Google’s OKR Video Should be Retired. Here’s Why.
In my last post, I wrote a review about John Doerr’s book, Measure What Matters, which led to some people asking my opinion about Google Venture’s OKR video. The TL;DR version is that the video was crucial to promote OKR, but it is time for it to be respectfully retired.
Now for the full version. In 2013 Google Ventures’ partner Rick Klau gave a talk on OKR and shared it on YouTube. Unintentionally, it became a leading reference for OKR, reaching over 500,000 views. Klau based his talk on the original presentation that Doerr used to introduce Google to OKR in 1999, which is so old that Doerr delivered it using plastic laminate sheets on an overhead projector.
Although Klau and Doerr have both written new content on OKR, Google never made a new video. The current version is outdated and can mislead people into believing OKR is a top-down process for setting goals around outputs.
If you recall, my biggest criticism of Doerr’s book was that the examples were terrible. The same happens with Klau’s video, which includes items such as "Launch Monetize tab," "Finalize PRD." People try to follow the video to the letter and fail, as many argue that “Google includes tasks in their OKRs,” mentioning some of the examples above. But good Key Results measure outcomes: the value and the benefits you deliver to your customers or your company.
Klau's Lessons Learned
In late 2017, Klau wrote a tweetstorm about what he learned since publishing the video, and a few comments stand out:
While I think the video largely holds up, there are a few things I'd tweak if I was doing the video today:
Skip individual OKRs altogether. Especially for younger, smaller companies. They're redundant. Focus on company and team-level OKRs.
Spend more time on what team is willing to say no to. High-performing teams like saying yes to good ideas. Saying 'no' is more important.
Avoid metrics that quantify progress; focus only on metrics that reflect actual impact that's core to the business. [emphasis mine]
(By 'progress' I mean: avoid metrics that show you're busy but which are not connected to the outcomes your team wants to achieve.)” [emphasis mine]
Finally, keep it simple!
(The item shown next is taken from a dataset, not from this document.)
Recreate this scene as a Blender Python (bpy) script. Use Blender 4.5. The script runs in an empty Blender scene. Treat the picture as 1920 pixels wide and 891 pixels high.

I've seen teams get bogged down in process, get frustrated, and abandon the effort.
Pick a few things that matter. ID metrics that reflect success. Say no to everything else. Grade progress. Learn from failure. Repeat.
It is a shame that such solid advice - setting Key Results around outcomes, skipping individual OKRs, learning to say no, keeping it simple - was relegated to a few tweets. It deserved a new video or at least a post.
Side Note: In this tweetstorm, Klau links to an intro article he wrote to Google's guide to OKRs, and although the intro is quite good, the guide itself includes probably the worst Objective ever written: eat 5 pies. Feel free to contact me if you can explain that one.
The Other Flaws
While Klau wrote that "the video largely holds up,” I disagree. The video has two additional fatal flaws: the football example and the lack of regular check-ins.
The Football Example
The video revolves around a football example used by John Doerr in 1999, were OKRs are 100% cascaded and which became the perfect excuse for those who want a top-down management approach.
One of the things that I loved about Measure What Matters is that Doerr updates the football example. He also shows that the traditional cascading approach can lead to adverse effects as loss of agility and lack of flexibility.
Laszlo Bock, Google’s former VP of People Operations, also wrote in his book Work Rules about the problems with cascading:
“On the topic of goals, the academic research agrees with your intuition: Having goals improves performance. Spending hours cascading goals up and down the company, however, does not. It takes way too much time and it’s too hard to make sure all the goals line up.
Bock also highlights that, contrary to what the video leads viewers to believe, Google uses a different approach:
We have a market-based approach, where over time our goals all converge, because the top OKRs are known and everyone else’s OKRs are visible. Teams that are grossly out of alignment stand out, and the few major initiatives that touch everyone are easy enough to manage directly. So far, so good!”
The Lack of Regular Check-ins
The final fatal flaw of Klau’s video is that he states that large teams should have maybe "only one or two check-ins in a quarter.” But without regular check-ins - preferably every week, teams fall in the “Set It and Forget It” mindset and fail. As I have learned from my friend and colleague Christina Wodtke, check-ins are crucial for OKR success.
Conclusion
This post is by no means an attack on Rick Klau, who is a highly successful individual and seems to be a very nice guy. I would love to meet him by the way. Klau did a great service for the OKR community with his original video, and I hope that he - or someone else at Google - decides to replace it with something new. It is time for the video to be respectfully retired.